**GOAL**:
Every line of the material is to be repeated exactly as it stands.

**PROVIDED MATERIAL**:
— start —

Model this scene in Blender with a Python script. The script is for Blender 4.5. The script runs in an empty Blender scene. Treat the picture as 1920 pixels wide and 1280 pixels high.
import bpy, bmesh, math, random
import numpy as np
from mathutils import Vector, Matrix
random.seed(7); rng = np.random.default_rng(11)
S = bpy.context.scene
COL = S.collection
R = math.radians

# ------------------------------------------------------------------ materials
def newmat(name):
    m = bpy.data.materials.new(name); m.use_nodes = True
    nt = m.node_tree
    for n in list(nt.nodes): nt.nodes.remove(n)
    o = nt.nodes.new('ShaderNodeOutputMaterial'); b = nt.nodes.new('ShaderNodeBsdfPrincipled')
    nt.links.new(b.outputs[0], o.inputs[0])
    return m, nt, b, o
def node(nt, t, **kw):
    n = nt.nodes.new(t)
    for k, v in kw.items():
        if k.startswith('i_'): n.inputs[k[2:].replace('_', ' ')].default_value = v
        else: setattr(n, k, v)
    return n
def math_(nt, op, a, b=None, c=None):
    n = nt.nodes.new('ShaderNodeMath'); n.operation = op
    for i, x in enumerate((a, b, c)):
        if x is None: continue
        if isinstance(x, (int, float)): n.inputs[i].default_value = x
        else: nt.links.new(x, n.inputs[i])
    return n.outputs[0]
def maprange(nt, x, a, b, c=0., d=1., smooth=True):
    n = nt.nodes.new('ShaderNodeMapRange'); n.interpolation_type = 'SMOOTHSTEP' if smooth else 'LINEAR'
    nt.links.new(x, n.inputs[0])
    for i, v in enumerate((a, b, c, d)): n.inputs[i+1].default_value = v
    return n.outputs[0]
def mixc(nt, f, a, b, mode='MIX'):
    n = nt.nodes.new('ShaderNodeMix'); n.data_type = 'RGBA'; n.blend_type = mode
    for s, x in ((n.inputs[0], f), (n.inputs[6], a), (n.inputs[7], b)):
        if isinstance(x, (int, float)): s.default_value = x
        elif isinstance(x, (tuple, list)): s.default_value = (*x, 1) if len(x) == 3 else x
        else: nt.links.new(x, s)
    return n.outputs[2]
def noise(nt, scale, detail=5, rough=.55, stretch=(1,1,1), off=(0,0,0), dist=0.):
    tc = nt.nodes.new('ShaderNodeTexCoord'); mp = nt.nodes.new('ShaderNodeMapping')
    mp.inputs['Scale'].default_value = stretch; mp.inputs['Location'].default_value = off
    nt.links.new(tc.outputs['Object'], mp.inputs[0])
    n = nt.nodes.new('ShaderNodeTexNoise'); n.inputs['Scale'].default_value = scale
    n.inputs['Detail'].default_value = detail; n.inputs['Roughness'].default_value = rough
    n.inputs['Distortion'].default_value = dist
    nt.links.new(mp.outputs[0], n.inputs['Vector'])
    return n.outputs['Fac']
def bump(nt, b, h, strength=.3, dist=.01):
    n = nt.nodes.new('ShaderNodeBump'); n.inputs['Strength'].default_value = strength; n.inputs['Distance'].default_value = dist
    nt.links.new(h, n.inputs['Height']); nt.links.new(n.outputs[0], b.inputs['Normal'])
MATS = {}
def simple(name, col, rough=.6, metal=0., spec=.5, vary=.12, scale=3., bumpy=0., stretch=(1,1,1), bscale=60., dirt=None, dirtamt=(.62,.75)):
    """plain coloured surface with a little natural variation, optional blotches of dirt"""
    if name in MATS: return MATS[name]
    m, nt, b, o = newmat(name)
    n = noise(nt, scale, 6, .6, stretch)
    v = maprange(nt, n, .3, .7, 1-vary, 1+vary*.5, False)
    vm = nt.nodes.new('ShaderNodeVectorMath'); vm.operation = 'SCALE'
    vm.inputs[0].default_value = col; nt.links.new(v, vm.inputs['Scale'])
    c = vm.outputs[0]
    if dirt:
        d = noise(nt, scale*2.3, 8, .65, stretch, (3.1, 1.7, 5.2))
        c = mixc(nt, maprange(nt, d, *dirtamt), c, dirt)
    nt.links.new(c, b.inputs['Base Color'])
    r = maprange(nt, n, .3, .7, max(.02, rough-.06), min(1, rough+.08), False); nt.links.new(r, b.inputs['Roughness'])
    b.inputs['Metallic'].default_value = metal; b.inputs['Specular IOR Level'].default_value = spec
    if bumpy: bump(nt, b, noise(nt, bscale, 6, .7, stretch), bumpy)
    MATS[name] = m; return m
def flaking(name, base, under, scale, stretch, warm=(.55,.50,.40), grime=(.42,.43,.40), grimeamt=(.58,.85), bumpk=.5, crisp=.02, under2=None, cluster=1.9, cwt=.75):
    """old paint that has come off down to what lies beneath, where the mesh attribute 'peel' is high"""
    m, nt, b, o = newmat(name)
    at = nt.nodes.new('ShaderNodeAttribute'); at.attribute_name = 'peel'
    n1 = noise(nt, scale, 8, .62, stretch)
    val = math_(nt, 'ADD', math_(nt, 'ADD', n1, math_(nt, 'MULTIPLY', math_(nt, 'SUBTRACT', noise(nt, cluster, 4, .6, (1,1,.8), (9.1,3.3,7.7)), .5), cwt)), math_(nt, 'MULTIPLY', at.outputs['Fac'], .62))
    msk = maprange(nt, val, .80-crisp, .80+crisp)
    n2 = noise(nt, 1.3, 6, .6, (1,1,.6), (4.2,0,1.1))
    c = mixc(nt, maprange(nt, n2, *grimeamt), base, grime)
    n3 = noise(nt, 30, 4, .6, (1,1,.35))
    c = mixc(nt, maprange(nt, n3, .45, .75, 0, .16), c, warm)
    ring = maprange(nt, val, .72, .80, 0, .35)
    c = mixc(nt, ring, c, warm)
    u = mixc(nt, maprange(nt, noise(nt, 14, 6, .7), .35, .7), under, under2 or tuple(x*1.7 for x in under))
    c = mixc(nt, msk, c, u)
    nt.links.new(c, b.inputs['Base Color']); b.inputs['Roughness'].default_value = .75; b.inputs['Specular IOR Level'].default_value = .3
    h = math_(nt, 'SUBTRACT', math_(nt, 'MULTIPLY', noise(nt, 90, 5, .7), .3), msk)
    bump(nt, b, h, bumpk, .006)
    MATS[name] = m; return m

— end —

**TASK OUTPUT**:
Model this scene in Blender with a Python script. The script is for Blender 4.5. The script runs in an empty Blender scene. Treat the picture as 1920 pixels wide and 1280 pixels high.
import bpy, bmesh, math, random
import numpy as np
from mathutils import Vector, Matrix
random.seed(7); rng = np.random.default_rng(11)
S = bpy.context.scene
COL = S.collection
R = math.radians

# ------------------------------------------------------------------ materials
def newmat(name):
    m = bpy.data.materials.new(name); m.use_nodes = True
    nt = m.node_tree
    for n in list(nt.nodes): nt.nodes.remove(n)
    o = nt.nodes.new('ShaderNodeOutputMaterial'); b = nt.nodes.new('ShaderNodeBsdfPrincipled')
    nt.links.new(b.outputs[0], o.inputs[0])
    return m, nt, b, o
def node(nt, t, **kw):
    n = nt.nodes.new(t)
    for k, v in kw.items():
        if k.startswith('i_'): n.inputs[k[2:].replace('_', ' ')].default_value = v
        else: setattr(n, k, v)
    return n
def math_(nt, op, a, b=None, c=None):
    n = nt.nodes.new('ShaderNodeMath'); n.operation = op
    for i, x in enumerate((a, b, c)):
        if x is None: continue
        if isinstance(x, (int, float)): n.inputs[i].default_value = x
        else: nt.links.new(x, n.inputs[i])
    return n.outputs[0]
def maprange(nt, x, a, b, c=0., d=1., smooth=True):
    n = nt.nodes.new('ShaderNodeMapRange'); n.interpolation_type = 'SMOOTHSTEP' if smooth else 'LINEAR'
    nt.links.new(x, n.inputs[0])
    for i, v in enumerate((a, b, c, d)): n.inputs[i+1].default_value = v
    return n.outputs[0]
def mixc(nt, f, a, b, mode='MIX'):
    n = nt.nodes.new('ShaderNodeMix'); n.data_type = 'RGBA'; n.blend_type = mode
    for s, x in ((n.inputs[0], f), (n.inputs[6], a), (n.inputs[7], b)):
        if isinstance(x, (int, float)): s.default_value = x
        elif isinstance(x, (tuple, list)): s.default_value = (*x, 1) if len(x) == 3 else x
        else: nt.links.new(x, s)
    return n.outputs[2]
def noise(nt, scale, detail=5, rough=.55, stretch=(1,1,1), off=(0,0,0), dist=0.):
    tc = nt.nodes.new('ShaderNodeTexCoord'); mp = nt.nodes.new('ShaderNodeMapping')
    mp.inputs['Scale'].default_value = stretch; mp.inputs['Location'].default_value = off
    nt.links.new(tc.outputs['Object'], mp.inputs[0])
    n = nt.nodes.new('ShaderNodeTexNoise'); n.inputs['Scale'].default_value = scale
    n.inputs['Detail'].default_value = detail; n.inputs['Roughness'].default_value = rough
    n.inputs['Distortion'].default_value = dist
    nt.links.new(mp.outputs[0], n.inputs['Vector'])
    return n.outputs['Fac']
def bump(nt, b, h, strength=.3, dist=.01):
    n = nt.nodes.new('ShaderNodeBump'); n.inputs['Strength'].default_value = strength; n.inputs['Distance'].default_value = dist
    nt.links.new(h, n.inputs['Height']); nt.links.new(n.outputs[0], b.inputs['Normal'])
MATS = {}
def simple(name, col, rough=.6, metal=0., spec=.5, vary=.12, scale=3., bumpy=0., stretch=(1,1,1), bscale=60., dirt=None, dirtamt=(.62,.75)):
    """plain coloured surface with a little natural variation, optional blotches of dirt"""
    if name in MATS: return MATS[name]
    m, nt, b, o = newmat(name)
    n = noise(nt, scale, 6, .6, stretch)
    v = maprange(nt, n, .3, .7, 1-vary, 1+vary*.5, False)
    vm = nt.nodes.new('ShaderNodeVectorMath'); vm.operation = 'SCALE'
    vm.inputs[0].default_value = col; nt.links.new(v, vm.inputs['Scale'])
    c = vm.outputs[0]
    if dirt:
        d = noise(nt, scale*2.3, 8, .65, stretch, (3.1, 1.7, 5.2))
        c = mixc(nt, maprange(nt, d, *dirtamt), c, dirt)
    nt.links.new(c, b.inputs['Base Color'])
    r = maprange(nt, n, .3, .7, max(.02, rough-.06), min(1, rough+.08), False); nt.links.new(r, b.inputs['Roughness'])
    b.inputs['Metallic'].default_value = metal; b.inputs['Specular IOR Level'].default_value = spec
    if bumpy: bump(nt, b, noise(nt, bscale, 6, .7, stretch), bumpy)
    MATS[name] = m; return m
def flaking(name, base, under, scale, stretch, warm=(.55,.50,.40), grime=(.42,.43,.40), grimeamt=(.58,.85), bumpk=.5, crisp=.02, under2=None, cluster=1.9, cwt=.75):
    """old paint that has come off down to what lies beneath, where the mesh attribute 'peel' is high"""
    m, nt, b, o = newmat(name)
    at = nt.nodes.new('ShaderNodeAttribute'); at.attribute_name = 'peel'
    n1 = noise(nt, scale, 8, .62, stretch)
    val = math_(nt, 'ADD', math_(nt, 'ADD', n1, math_(nt, 'MULTIPLY', math_(nt, 'SUBTRACT', noise(nt, cluster, 4, .6, (1,1,.8), (9.1,3.3,7.7)), .5), cwt)), math_(nt, 'MULTIPLY', at.outputs['Fac'], .62))
    msk = maprange(nt, val, .80-crisp, .80+crisp)
    n2 = noise(nt, 1.3, 6, .6, (1,1,.6), (4.2,0,1.1))
    c = mixc(nt, maprange(nt, n2, *grimeamt), base, grime)
    n3 = noise(nt, 30, 4, .6, (1,1,.35))
    c = mixc(nt, maprange(nt, n3, .45, .75, 0, .16), c, warm)
    ring = maprange(nt, val, .72, .80, 0, .35)
    c = mixc(nt, ring, c, warm)
    u = mixc(nt, maprange(nt, noise(nt, 14, 6, .7), .35, .7), under, under2 or tuple(x*1.7 for x in under))
    c = mixc(nt, msk, c, u)
    nt.links.new(c, b.inputs['Base Color']); b.inputs['Roughness'].default_value = .75; b.inputs['Specular IOR Level'].default_value = .3
    h = math_(nt, 'SUBTRACT', math_(nt, 'MULTIPLY', noise(nt, 90, 5, .7), .3), msk)
    bump(nt, b, h, bumpk, .006)
    MATS[name] = m; return m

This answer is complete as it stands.